**EXERCISE PROMPT**
What lies from the line containing "Write part 2" through the line containing "loc_build(b, 'skirting', M_SKIRT, t, bevel=0.0015)"? Print exactly those lines, with both ends, and no others.

[begin DATA FOR THIS TASK]

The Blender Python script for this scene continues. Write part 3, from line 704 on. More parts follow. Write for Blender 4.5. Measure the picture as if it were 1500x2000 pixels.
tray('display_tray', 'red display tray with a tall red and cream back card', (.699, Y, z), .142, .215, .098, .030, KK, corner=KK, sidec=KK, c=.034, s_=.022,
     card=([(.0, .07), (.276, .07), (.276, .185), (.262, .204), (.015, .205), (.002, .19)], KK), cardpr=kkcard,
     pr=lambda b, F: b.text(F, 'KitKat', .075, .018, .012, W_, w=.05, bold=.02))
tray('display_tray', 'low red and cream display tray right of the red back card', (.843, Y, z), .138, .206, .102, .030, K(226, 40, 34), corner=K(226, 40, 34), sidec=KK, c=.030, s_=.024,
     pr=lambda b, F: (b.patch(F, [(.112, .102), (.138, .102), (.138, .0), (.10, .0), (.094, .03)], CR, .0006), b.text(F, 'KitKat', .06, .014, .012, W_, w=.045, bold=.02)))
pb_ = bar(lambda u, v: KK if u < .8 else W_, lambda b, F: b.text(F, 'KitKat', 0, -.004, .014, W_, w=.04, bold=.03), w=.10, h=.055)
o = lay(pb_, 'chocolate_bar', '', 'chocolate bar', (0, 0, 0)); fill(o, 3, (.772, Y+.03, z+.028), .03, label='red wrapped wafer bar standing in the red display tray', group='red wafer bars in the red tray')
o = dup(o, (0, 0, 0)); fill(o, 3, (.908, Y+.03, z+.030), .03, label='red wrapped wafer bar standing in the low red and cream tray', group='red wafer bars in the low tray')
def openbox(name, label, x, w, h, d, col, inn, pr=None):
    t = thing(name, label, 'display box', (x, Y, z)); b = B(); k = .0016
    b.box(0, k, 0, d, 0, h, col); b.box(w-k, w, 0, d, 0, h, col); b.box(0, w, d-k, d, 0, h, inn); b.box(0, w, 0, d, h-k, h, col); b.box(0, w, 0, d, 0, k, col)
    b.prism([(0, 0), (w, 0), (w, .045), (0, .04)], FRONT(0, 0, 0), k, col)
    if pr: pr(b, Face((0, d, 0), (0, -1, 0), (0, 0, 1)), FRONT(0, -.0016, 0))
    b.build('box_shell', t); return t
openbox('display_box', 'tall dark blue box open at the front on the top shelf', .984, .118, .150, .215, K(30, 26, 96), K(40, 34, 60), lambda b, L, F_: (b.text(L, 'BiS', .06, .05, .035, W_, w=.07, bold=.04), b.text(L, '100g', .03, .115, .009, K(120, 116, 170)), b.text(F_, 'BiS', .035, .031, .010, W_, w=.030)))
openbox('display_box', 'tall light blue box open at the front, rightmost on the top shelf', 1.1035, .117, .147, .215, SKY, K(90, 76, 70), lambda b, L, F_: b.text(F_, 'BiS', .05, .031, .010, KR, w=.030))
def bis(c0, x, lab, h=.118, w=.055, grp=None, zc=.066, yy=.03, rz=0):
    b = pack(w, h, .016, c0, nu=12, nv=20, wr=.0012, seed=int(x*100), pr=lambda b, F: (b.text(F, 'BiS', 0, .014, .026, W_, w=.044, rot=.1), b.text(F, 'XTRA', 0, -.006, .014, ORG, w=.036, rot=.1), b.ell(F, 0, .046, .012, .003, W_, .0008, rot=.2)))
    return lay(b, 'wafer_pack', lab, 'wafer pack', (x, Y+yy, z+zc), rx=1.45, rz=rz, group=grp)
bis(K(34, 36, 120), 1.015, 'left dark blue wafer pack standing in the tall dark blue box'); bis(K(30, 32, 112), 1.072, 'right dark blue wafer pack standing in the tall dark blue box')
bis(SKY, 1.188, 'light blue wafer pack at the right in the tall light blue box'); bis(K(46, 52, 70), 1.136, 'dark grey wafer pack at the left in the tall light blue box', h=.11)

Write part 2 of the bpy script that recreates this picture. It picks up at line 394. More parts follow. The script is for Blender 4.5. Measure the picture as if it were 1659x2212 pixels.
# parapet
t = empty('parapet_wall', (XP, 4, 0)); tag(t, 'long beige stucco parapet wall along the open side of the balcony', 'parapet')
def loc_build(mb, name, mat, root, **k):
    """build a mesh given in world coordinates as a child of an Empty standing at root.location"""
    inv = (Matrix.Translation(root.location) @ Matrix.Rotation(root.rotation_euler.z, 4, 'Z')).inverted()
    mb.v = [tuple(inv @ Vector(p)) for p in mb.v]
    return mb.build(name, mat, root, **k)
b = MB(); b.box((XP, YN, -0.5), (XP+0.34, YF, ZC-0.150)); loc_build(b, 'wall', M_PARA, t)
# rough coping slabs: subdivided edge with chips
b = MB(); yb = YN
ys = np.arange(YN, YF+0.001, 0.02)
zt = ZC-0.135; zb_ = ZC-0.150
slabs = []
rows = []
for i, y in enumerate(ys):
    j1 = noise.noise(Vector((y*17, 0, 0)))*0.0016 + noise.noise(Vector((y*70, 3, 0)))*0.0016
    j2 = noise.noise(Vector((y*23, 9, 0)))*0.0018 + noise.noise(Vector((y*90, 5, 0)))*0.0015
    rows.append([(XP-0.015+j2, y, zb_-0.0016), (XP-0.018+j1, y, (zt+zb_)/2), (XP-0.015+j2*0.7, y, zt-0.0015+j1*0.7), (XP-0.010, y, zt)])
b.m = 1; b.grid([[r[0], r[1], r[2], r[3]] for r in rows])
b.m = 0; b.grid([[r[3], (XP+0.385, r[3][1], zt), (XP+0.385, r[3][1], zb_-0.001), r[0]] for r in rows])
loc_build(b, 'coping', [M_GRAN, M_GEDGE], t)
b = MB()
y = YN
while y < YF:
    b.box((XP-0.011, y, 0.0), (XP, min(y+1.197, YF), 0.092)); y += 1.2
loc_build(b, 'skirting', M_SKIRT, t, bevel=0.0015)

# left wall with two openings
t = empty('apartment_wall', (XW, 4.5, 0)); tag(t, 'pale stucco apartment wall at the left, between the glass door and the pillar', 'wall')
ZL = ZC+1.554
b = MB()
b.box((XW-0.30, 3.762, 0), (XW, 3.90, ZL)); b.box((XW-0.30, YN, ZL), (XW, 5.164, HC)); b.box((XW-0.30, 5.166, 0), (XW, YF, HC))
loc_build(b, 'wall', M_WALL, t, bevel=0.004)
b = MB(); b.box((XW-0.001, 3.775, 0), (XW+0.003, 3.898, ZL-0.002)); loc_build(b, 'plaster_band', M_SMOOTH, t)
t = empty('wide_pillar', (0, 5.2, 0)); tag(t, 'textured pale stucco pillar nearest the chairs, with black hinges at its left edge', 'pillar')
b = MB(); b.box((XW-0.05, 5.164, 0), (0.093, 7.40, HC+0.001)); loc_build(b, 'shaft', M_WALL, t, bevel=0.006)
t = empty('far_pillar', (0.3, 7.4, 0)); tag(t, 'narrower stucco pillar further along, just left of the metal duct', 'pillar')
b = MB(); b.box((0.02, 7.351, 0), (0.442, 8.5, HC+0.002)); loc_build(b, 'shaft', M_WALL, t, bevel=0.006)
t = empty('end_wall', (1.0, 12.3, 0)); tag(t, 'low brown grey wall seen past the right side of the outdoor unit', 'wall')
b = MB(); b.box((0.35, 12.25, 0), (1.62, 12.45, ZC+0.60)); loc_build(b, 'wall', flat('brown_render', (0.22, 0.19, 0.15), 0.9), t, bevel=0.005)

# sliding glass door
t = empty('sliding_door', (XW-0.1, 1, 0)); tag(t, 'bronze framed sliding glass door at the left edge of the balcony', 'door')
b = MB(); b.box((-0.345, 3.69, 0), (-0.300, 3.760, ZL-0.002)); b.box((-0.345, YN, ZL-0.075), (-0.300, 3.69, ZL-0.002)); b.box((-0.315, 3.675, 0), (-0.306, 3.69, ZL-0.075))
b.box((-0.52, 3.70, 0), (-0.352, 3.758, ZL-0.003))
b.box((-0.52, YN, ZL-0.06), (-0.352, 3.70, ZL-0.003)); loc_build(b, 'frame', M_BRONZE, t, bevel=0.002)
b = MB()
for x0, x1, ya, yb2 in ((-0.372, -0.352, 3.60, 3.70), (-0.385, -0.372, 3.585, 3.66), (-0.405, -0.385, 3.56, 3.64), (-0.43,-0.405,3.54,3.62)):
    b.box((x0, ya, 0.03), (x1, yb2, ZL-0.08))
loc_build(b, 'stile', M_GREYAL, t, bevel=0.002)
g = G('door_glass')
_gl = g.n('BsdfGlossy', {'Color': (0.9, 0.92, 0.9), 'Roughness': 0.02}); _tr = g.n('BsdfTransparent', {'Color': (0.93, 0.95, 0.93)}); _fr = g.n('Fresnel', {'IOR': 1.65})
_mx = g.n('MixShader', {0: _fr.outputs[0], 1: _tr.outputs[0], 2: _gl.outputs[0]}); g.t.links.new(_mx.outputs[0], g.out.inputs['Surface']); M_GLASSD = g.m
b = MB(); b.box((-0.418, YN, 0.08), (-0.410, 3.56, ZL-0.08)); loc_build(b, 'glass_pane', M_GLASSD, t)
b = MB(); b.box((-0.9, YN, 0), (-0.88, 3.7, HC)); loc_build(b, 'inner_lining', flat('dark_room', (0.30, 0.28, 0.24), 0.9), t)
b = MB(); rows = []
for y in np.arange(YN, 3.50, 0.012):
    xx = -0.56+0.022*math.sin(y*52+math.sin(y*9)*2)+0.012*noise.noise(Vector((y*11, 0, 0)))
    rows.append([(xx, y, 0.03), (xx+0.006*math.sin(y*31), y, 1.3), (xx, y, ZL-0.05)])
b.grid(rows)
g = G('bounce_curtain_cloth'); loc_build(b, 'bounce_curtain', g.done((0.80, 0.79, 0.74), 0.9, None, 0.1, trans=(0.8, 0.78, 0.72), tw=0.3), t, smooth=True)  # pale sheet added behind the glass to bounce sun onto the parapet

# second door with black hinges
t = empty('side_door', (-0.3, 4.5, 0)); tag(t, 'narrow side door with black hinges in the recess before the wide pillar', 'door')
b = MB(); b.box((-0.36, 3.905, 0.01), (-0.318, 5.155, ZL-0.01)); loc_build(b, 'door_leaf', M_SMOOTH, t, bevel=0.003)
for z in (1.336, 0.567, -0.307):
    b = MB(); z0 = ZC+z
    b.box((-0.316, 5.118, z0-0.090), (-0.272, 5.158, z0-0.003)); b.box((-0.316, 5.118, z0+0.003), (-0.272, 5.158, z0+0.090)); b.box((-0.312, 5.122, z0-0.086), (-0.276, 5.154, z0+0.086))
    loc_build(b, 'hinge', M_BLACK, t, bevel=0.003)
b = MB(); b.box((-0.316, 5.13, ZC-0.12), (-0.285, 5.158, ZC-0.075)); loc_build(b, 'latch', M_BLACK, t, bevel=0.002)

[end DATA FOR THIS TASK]

**CORRECT OUTPUT**
Write part 2 of the bpy script that recreates this picture. It picks up at line 394. More parts follow. The script is for Blender 4.5. Measure the picture as if it were 1659x2212 pixels.
# parapet
t = empty('parapet_wall', (XP, 4, 0)); tag(t, 'long beige stucco parapet wall along the open side of the balcony', 'parapet')
def loc_build(mb, name, mat, root, **k):
    """build a mesh given in world coordinates as a child of an Empty standing at root.location"""
    inv = (Matrix.Translation(root.location) @ Matrix.Rotation(root.rotation_euler.z, 4, 'Z')).inverted()
    mb.v = [tuple(inv @ Vector(p)) for p in mb.v]
    return mb.build(name, mat, root, **k)
b = MB(); b.box((XP, YN, -0.5), (XP+0.34, YF, ZC-0.150)); loc_build(b, 'wall', M_PARA, t)
# rough coping slabs: subdivided edge with chips
b = MB(); yb = YN
ys = np.arange(YN, YF+0.001, 0.02)
zt = ZC-0.135; zb_ = ZC-0.150
slabs = []
rows = []
for i, y in enumerate(ys):
    j1 = noise.noise(Vector((y*17, 0, 0)))*0.0016 + noise.noise(Vector((y*70, 3, 0)))*0.0016
    j2 = noise.noise(Vector((y*23, 9, 0)))*0.0018 + noise.noise(Vector((y*90, 5, 0)))*0.0015
    rows.append([(XP-0.015+j2, y, zb_-0.0016), (XP-0.018+j1, y, (zt+zb_)/2), (XP-0.015+j2*0.7, y, zt-0.0015+j1*0.7), (XP-0.010, y, zt)])
b.m = 1; b.grid([[r[0], r[1], r[2], r[3]] for r in rows])
b.m = 0; b.grid([[r[3], (XP+0.385, r[3][1], zt), (XP+0.385, r[3][1], zb_-0.001), r[0]] for r in rows])
loc_build(b, 'coping', [M_GRAN, M_GEDGE], t)
b = MB()
y = YN
while y < YF:
    b.box((XP-0.011, y, 0.0), (XP, min(y+1.197, YF), 0.092)); y += 1.2
loc_build(b, 'skirting', M_SKIRT, t, bevel=0.0015)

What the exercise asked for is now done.